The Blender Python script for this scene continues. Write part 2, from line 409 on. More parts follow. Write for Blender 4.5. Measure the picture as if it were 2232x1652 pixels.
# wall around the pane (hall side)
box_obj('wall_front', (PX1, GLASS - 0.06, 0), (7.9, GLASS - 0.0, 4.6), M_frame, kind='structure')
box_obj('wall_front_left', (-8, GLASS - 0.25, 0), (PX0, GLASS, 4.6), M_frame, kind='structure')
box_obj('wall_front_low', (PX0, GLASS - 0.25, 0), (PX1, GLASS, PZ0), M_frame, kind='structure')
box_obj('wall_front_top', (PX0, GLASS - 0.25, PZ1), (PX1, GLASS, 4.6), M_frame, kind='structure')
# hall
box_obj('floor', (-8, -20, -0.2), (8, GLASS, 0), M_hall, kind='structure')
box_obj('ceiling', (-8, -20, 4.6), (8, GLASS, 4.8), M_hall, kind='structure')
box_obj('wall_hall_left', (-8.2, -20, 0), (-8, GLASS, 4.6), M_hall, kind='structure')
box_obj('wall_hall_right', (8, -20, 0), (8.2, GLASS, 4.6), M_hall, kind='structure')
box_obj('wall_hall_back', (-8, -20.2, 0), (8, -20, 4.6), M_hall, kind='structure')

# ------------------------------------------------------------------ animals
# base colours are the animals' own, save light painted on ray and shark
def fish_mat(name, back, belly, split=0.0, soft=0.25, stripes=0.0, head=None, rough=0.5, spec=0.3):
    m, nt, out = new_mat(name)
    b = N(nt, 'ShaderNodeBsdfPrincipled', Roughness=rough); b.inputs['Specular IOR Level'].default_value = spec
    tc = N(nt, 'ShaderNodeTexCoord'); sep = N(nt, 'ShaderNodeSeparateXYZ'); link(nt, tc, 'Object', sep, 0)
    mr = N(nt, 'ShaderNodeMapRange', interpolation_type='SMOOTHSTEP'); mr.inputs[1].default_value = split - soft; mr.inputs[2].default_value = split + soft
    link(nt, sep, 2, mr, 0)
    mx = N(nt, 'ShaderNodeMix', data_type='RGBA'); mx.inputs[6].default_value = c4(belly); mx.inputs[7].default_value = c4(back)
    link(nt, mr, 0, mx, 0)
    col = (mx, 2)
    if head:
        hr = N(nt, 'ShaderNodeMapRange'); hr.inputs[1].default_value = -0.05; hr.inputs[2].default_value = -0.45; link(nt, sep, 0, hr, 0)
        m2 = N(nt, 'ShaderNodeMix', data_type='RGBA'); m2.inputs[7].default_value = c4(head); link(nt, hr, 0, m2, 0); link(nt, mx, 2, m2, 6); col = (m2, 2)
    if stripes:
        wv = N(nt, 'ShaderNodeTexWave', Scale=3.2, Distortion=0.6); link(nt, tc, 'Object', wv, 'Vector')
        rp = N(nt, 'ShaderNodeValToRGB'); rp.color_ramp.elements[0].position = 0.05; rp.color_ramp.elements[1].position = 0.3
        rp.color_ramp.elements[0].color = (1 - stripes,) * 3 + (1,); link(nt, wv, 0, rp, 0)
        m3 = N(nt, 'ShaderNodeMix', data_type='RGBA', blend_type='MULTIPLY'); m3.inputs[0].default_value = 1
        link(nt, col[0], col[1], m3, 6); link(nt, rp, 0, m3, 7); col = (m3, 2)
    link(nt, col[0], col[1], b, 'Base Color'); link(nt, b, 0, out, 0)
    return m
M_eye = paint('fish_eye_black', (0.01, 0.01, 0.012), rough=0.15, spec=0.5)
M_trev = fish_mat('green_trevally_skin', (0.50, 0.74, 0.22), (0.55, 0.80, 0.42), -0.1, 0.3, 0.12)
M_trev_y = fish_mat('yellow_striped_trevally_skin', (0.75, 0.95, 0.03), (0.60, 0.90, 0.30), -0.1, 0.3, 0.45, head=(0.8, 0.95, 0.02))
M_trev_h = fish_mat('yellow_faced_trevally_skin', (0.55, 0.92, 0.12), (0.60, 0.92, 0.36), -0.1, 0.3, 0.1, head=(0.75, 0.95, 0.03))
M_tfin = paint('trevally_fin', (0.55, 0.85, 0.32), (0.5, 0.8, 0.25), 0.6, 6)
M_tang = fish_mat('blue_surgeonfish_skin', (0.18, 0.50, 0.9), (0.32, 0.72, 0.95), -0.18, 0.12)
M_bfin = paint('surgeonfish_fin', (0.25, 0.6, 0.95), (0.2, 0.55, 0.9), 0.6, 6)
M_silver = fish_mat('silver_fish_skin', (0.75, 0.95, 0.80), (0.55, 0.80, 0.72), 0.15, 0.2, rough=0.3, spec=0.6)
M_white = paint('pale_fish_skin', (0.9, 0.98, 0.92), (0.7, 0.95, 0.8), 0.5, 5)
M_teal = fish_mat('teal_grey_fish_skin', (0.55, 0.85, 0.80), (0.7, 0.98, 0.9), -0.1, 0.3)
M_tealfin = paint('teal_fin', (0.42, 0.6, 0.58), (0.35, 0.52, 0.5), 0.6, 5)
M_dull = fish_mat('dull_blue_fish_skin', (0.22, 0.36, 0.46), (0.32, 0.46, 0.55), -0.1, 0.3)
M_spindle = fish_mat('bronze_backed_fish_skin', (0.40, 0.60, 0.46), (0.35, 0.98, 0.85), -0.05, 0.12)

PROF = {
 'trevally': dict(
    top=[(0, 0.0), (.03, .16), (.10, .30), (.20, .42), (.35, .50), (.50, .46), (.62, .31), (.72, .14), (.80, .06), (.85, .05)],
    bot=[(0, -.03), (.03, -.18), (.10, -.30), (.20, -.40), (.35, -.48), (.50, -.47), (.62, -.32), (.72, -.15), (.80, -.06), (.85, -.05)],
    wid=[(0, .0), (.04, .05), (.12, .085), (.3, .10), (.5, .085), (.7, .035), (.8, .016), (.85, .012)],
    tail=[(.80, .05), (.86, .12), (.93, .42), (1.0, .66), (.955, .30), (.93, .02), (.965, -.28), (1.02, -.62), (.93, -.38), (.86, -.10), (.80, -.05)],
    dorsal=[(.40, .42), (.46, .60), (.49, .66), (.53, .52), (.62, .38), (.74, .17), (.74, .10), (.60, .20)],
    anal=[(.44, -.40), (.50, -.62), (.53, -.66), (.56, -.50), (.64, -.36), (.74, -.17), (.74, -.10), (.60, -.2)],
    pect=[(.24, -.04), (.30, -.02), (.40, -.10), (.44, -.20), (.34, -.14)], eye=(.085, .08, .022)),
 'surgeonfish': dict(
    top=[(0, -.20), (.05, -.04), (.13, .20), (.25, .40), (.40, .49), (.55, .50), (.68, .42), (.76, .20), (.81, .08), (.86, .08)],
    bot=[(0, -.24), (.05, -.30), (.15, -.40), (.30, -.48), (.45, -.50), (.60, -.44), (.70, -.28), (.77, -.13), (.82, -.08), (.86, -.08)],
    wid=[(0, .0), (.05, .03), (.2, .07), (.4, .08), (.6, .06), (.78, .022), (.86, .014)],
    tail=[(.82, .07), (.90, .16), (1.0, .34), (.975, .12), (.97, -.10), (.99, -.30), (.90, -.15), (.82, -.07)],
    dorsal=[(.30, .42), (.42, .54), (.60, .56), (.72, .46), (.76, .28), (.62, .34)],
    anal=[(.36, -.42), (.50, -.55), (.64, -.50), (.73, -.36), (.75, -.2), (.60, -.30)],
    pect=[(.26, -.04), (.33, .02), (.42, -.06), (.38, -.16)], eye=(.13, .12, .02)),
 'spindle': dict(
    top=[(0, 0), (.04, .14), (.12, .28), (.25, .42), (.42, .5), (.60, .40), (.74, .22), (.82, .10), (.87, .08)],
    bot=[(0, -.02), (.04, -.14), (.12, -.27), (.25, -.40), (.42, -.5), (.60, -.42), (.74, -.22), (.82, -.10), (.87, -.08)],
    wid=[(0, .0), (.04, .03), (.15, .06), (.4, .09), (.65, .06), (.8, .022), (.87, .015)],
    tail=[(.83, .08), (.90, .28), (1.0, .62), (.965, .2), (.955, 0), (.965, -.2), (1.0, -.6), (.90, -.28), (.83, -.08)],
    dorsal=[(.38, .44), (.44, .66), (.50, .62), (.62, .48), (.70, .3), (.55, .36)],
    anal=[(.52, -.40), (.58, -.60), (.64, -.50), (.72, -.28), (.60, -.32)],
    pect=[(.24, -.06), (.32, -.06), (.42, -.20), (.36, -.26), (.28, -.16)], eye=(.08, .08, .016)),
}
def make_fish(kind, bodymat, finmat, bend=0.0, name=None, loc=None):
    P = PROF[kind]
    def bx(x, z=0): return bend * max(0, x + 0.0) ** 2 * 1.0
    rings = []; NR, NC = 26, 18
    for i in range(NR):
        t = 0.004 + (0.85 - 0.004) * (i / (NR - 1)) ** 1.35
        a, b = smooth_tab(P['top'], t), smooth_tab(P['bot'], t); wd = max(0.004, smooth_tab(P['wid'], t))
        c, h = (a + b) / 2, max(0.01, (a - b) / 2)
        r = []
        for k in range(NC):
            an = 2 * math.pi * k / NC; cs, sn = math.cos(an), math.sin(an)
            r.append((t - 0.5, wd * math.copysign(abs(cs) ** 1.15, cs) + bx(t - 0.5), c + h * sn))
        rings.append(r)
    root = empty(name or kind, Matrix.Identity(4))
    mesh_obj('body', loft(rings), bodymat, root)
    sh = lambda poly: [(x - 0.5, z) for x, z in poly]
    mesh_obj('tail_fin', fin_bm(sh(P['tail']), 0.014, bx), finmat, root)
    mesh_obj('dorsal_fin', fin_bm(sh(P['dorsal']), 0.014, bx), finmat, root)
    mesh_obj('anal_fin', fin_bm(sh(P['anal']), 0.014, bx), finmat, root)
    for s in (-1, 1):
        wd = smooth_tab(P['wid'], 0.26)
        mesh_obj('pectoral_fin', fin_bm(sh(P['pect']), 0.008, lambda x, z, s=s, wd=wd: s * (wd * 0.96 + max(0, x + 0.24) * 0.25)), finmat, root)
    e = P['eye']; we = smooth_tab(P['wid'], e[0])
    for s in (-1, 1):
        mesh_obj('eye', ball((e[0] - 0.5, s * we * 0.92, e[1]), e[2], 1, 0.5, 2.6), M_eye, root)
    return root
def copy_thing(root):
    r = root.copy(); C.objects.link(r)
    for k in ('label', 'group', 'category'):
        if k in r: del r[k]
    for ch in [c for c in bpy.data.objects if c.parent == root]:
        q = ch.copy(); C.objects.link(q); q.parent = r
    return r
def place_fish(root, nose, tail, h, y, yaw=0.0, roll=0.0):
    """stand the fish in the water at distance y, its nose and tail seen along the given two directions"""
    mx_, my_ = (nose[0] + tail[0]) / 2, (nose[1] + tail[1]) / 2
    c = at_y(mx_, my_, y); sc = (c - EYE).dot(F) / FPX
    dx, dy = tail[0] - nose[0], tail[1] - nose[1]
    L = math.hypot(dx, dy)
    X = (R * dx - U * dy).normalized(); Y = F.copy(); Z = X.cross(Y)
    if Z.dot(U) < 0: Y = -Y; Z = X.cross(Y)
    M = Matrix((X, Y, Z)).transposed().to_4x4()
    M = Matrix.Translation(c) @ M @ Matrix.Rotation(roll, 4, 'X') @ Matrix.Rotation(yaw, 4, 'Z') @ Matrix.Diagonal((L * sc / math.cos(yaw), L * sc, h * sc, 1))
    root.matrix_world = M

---

GIVEN EXERCISE>
Extract exactly the leading lines of the data, stopping at and including the line with "-20, 4.6), M_hall, kind='structure')".

ANSWER IN FULL>
The Blender Python script for this scene continues. Write part 2, from line 409 on. More parts follow. Write for Blender 4.5. Measure the picture as if it were 2232x1652 pixels.
# wall around the pane (hall side)
box_obj('wall_front', (PX1, GLASS - 0.06, 0), (7.9, GLASS - 0.0, 4.6), M_frame, kind='structure')
box_obj('wall_front_left', (-8, GLASS - 0.25, 0), (PX0, GLASS, 4.6), M_frame, kind='structure')
box_obj('wall_front_low', (PX0, GLASS - 0.25, 0), (PX1, GLASS, PZ0), M_frame, kind='structure')
box_obj('wall_front_top', (PX0, GLASS - 0.25, PZ1), (PX1, GLASS, 4.6), M_frame, kind='structure')
# hall
box_obj('floor', (-8, -20, -0.2), (8, GLASS, 0), M_hall, kind='structure')
box_obj('ceiling', (-8, -20, 4.6), (8, GLASS, 4.8), M_hall, kind='structure')
box_obj('wall_hall_left', (-8.2, -20, 0), (-8, GLASS, 4.6), M_hall, kind='structure')
box_obj('wall_hall_right', (8, -20, 0), (8.2, GLASS, 4.6), M_hall, kind='structure')
box_obj('wall_hall_back', (-8, -20.2, 0), (8, -20, 4.6), M_hall, kind='structure')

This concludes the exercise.